(Aim): Retype word for word the lines lying between the line containing "Write a Blender" and the line containing "SC.camera = cam", together with those two lines themselves, and nothing besides.

(Records provided):
● ● ● ● ● ● ●

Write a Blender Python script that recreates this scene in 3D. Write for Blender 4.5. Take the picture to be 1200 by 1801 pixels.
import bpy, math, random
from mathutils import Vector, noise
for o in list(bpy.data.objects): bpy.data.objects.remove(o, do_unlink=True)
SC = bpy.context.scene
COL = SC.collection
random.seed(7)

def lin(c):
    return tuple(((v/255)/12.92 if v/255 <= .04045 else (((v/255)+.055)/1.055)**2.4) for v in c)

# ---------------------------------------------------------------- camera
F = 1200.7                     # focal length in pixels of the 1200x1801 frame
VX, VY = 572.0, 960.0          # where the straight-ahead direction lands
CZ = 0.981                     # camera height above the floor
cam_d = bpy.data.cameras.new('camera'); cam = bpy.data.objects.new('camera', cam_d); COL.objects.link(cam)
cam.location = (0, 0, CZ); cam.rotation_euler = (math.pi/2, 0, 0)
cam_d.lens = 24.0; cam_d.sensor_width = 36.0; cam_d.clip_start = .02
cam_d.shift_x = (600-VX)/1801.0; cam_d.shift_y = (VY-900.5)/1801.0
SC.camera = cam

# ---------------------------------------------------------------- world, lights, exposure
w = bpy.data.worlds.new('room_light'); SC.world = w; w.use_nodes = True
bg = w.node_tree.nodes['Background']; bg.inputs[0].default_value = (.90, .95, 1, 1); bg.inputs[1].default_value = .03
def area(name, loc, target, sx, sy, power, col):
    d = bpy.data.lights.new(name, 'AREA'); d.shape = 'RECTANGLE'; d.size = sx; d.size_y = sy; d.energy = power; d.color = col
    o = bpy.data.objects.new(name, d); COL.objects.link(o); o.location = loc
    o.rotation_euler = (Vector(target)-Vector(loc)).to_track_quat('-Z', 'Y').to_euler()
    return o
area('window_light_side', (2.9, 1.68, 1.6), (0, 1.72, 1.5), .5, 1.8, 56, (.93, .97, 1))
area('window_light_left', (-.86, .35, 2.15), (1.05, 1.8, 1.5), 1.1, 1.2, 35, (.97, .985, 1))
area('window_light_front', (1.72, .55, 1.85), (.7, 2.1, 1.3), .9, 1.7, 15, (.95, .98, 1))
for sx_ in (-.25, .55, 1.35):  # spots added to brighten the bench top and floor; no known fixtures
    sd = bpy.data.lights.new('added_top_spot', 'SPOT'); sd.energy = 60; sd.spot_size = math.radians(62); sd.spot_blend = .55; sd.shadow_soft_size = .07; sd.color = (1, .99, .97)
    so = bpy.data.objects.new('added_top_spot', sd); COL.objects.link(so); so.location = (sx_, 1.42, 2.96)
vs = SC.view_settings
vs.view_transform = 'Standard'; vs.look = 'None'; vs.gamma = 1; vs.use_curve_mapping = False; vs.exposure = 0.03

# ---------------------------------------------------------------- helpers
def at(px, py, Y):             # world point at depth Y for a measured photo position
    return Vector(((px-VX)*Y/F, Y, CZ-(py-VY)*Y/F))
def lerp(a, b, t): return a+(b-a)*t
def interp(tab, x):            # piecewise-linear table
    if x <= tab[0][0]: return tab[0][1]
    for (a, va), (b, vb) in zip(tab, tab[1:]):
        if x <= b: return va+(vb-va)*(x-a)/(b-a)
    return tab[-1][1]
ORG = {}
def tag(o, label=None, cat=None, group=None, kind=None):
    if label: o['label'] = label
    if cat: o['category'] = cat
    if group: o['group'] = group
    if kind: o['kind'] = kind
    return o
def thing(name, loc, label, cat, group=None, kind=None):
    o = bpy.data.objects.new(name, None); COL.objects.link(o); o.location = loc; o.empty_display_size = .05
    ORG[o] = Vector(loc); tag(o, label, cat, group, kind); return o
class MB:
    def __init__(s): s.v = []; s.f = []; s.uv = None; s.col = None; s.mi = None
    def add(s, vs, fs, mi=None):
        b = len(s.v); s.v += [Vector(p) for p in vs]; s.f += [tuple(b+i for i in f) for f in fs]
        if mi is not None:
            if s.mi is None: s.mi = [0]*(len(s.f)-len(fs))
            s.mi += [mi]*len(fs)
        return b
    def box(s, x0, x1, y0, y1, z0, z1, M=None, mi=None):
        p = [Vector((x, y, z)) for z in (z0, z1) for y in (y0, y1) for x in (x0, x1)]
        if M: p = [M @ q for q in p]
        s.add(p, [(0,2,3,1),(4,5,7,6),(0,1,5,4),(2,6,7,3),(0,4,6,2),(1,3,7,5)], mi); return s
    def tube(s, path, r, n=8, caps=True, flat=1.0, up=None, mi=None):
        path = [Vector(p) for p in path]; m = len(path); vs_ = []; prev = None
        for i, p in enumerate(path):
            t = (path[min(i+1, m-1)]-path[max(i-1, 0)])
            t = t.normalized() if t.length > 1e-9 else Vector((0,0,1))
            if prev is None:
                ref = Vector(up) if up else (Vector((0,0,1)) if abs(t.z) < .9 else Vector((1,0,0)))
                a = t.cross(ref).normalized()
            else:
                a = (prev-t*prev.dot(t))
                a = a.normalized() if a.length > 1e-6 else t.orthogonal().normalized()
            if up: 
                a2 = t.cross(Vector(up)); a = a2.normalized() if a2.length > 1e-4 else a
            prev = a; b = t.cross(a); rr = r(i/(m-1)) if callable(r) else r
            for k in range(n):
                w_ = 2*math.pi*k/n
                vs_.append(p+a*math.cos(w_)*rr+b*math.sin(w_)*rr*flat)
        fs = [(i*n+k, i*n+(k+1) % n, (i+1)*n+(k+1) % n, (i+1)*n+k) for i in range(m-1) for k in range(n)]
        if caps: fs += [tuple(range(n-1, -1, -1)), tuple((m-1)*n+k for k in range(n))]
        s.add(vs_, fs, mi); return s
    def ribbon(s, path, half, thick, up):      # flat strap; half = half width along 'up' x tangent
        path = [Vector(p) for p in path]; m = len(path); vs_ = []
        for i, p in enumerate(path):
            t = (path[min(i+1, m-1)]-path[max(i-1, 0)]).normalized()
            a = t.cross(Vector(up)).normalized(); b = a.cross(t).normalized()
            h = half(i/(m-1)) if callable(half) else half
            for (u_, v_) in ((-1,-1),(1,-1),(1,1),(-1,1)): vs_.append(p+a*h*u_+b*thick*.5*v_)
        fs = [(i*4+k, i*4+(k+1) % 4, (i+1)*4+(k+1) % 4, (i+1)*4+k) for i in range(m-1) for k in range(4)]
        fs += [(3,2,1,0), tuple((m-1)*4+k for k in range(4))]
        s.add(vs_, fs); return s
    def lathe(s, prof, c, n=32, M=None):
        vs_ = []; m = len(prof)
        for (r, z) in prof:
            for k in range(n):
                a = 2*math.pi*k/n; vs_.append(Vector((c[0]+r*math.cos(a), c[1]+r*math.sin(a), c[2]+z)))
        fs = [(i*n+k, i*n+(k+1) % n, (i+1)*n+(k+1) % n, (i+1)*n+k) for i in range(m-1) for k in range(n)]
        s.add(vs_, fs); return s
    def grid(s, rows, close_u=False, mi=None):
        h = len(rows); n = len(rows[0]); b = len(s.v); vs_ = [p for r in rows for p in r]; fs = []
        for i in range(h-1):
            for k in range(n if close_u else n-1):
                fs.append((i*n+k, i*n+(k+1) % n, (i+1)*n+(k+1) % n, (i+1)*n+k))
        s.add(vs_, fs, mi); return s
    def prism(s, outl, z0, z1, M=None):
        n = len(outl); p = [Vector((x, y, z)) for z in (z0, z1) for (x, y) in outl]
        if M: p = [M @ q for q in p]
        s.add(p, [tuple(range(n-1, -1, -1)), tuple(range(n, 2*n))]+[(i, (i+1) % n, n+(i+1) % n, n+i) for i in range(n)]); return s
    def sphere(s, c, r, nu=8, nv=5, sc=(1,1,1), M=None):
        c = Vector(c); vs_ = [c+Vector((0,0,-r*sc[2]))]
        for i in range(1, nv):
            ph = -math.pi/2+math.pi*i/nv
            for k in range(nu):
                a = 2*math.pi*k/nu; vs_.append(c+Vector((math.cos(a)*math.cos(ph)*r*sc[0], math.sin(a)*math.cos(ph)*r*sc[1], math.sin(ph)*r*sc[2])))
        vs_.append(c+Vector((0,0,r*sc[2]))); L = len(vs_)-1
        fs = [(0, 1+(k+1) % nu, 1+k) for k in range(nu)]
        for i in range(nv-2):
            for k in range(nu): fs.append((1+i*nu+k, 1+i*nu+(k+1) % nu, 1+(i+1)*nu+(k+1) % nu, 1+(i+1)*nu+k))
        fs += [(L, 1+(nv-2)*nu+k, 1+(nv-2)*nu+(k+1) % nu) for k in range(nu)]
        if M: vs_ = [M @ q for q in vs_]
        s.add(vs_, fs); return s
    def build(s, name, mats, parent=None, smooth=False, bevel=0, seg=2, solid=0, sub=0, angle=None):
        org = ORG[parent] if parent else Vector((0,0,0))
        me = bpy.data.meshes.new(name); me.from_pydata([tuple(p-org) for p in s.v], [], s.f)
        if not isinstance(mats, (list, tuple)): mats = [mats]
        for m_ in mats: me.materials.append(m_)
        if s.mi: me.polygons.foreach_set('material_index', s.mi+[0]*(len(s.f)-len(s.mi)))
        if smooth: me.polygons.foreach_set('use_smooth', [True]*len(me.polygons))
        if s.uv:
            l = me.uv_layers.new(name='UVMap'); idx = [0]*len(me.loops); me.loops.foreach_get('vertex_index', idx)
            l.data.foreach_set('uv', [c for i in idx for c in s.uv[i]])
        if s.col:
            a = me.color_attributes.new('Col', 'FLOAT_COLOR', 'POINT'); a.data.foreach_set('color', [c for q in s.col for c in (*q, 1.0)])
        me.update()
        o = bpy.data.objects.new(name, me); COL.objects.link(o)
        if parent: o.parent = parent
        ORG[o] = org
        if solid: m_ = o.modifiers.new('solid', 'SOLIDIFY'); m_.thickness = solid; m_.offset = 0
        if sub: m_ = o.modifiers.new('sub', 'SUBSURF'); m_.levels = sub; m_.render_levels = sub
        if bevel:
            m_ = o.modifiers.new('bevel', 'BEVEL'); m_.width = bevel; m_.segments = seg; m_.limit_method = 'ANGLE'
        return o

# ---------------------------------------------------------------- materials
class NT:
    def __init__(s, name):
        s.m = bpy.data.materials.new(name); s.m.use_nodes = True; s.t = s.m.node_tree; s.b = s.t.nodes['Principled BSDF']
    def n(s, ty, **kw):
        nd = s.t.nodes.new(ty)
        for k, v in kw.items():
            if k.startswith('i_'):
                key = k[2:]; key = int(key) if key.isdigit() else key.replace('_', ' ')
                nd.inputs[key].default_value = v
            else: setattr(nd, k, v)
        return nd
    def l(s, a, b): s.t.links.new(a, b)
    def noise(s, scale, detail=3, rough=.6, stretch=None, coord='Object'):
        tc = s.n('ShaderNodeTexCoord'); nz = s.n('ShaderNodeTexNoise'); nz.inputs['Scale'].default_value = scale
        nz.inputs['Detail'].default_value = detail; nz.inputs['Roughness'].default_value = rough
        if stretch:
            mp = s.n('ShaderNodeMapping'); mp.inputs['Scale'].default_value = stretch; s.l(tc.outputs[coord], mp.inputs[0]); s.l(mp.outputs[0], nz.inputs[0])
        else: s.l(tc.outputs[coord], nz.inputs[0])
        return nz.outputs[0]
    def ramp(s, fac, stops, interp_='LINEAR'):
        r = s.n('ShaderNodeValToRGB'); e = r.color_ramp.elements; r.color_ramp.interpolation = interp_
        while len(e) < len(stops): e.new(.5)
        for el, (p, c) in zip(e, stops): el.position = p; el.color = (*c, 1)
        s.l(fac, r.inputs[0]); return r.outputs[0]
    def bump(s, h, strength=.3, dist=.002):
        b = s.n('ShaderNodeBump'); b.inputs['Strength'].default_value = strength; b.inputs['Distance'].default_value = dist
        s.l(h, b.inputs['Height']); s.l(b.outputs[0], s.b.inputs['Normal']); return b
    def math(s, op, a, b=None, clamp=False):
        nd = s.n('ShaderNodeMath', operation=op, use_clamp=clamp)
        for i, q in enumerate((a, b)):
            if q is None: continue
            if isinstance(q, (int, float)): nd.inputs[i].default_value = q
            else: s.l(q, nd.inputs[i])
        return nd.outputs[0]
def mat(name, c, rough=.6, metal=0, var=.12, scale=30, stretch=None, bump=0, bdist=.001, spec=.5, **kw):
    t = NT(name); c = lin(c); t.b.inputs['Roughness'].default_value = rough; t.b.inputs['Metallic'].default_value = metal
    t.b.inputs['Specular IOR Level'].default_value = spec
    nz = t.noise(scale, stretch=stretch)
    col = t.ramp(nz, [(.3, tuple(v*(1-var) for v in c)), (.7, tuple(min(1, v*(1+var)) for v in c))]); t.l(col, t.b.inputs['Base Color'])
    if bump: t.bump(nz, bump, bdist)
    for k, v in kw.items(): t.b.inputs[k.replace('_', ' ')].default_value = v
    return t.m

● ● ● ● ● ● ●

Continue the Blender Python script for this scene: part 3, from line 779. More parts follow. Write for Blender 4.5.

● ● ● ● ● ● ●

(Task solution):
Write a Blender Python script that recreates this scene in 3D. Write for Blender 4.5. Take the picture to be 1200 by 1801 pixels.
import bpy, math, random
from mathutils import Vector, noise
for o in list(bpy.data.objects): bpy.data.objects.remove(o, do_unlink=True)
SC = bpy.context.scene
COL = SC.collection
random.seed(7)

def lin(c):
    return tuple(((v/255)/12.92 if v/255 <= .04045 else (((v/255)+.055)/1.055)**2.4) for v in c)

# ---------------------------------------------------------------- camera
F = 1200.7                     # focal length in pixels of the 1200x1801 frame
VX, VY = 572.0, 960.0          # where the straight-ahead direction lands
CZ = 0.981                     # camera height above the floor
cam_d = bpy.data.cameras.new('camera'); cam = bpy.data.objects.new('camera', cam_d); COL.objects.link(cam)
cam.location = (0, 0, CZ); cam.rotation_euler = (math.pi/2, 0, 0)
cam_d.lens = 24.0; cam_d.sensor_width = 36.0; cam_d.clip_start = .02
cam_d.shift_x = (600-VX)/1801.0; cam_d.shift_y = (VY-900.5)/1801.0
SC.camera = cam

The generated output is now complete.